2023 yılını geride bıraktık ve artık yeni bir yıldayız. Geçtiğimiz yıl başta deprem olmak üzere deyim yerindeyse ülkemizde ciddi yıkıcı izler bırakan bir yıldı. Peki 2024'ten beklentimiz dahası umudumuz var mı?
Çevremizdeki insanlara bakalım, gerçekten mutlu insanlar görebiliyor muyuz?
Geçtiğimiz günlerde bir sosyal medya platformunda paylaşılan görüntü her şeyi açıklar nitelikteydi. Görüntüde bir toplu taşıma aracında muhtemelen akşam mesaisi çıkışındaki insanlar vardı ve oldukça yorgun ve mutsuz görünüyorlardı. Paylaşımın altındaki yorumlarsa vatandaşın artık bıkkınlık seviyesinde olduğunun kanıtı gibiydi.
Başta gıda olmak üzere gelen zamlar, asgari ücretin ancak vatandaşın aylık kira bedeli kadarını karşılaması ve insanların bir ay boyunca günde 10-11 saat çalışıp kirasını dahi zor ödeyebilmesi, ucuz ekmek kuyrukları, banka borçları, kışın gelmesiyle yakacak ihtiyacının baş göstermesi, eğitim giderleri, sağlık giderleri...
Ve listeye eklenecek onlarcası vatandaşın adeta mutluluğunu, yaşama hevesini ellerinden almış durumda. Eskiden en azından hayalleri olan insanlar şuan hayal bile kuramaz hale geldiler. İntihar vakaları çoğaldı ve bunların çoğu geçim sıkıntısı nedeniyle meydana geliyor.
Eskiyi beğenmeyenler artık eskiye özlem duyuyor. Gıda bolluğundan dem vuranlar ‘eskiden 2 lokma yerdik ama yediğimizin tadı vardı, sağlıklıydık’ diyorlar fakat bu kadar zıtlığın içinde hâlâ eski-yeni tartışmasına girebiliyorlar. Evet, eskiden gıda azdı ama şimdiki gibi zehirli değildi. İnsanlar genetiği değiştirilmiş gıda tükenmekten ciddi sağlık sorunları ile karşı karşıya kaldılar. Kanser arttı, ölümler arttı, hava kirliliği arttı ve insanlar artık yataktan dahi dinç kalkamaz oldular.

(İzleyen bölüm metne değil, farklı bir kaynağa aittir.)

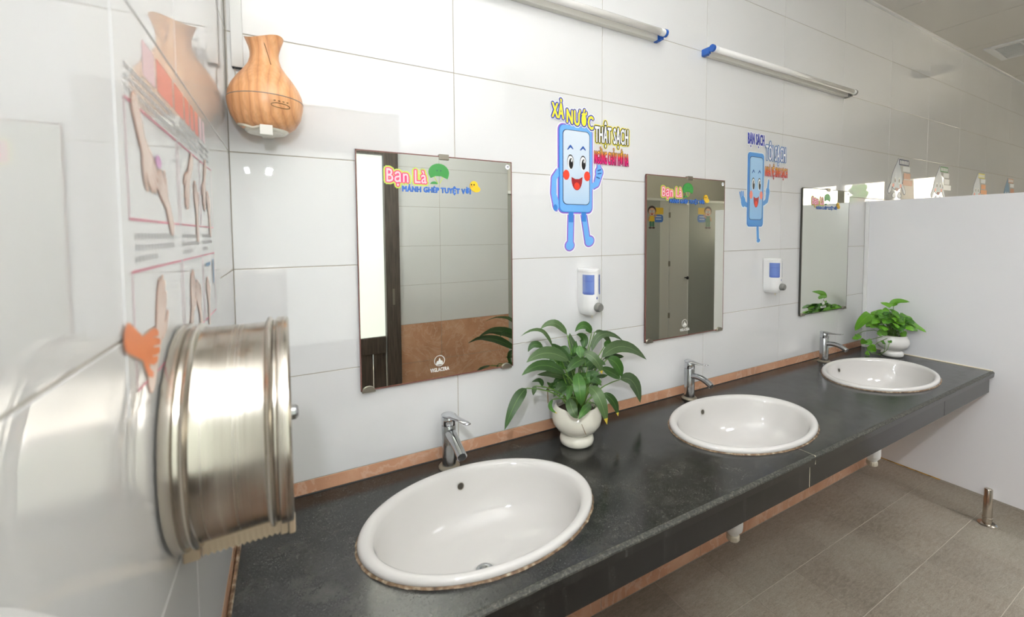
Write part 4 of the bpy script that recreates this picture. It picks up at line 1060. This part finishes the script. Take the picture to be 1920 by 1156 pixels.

Neticede sağlıklı hissetmeyen, hatta çoğunlukla sağlık sorunları ile çalışmak zorunda kalan bir nesil ortaya çıktı. Üstüne bir de bu nesil ciddi bir geçim sıkıntısıyla karşı karşıya kalınca o toplu taşımadaki tablo kaçınılmaz bir hal aldı.
Neyse ki halk olarak geçmişten bu yana ağlanacak halimize hep güldük. Gelin ağlanacak halimize güleceğimiz en iyi örnekle, bir Nasrettin Hoca fıkrasıyla durumumuzu özetleyerek yazımıza son verelim.
Geçim sıkıntısı içindeki bir adam Hoca’ya yaklaşarak,
-Geçim sıkıntısı kolay değil, ekmek aslanın ağzında.
demiş.
Hoca iç çekerek şöyle cevap vermiş.
-Ekmek aslanın ağzında değil; insanın ağzında. Aslanın ağzında olsaydı,
karın doyurmak bu kadar güç olmazdı.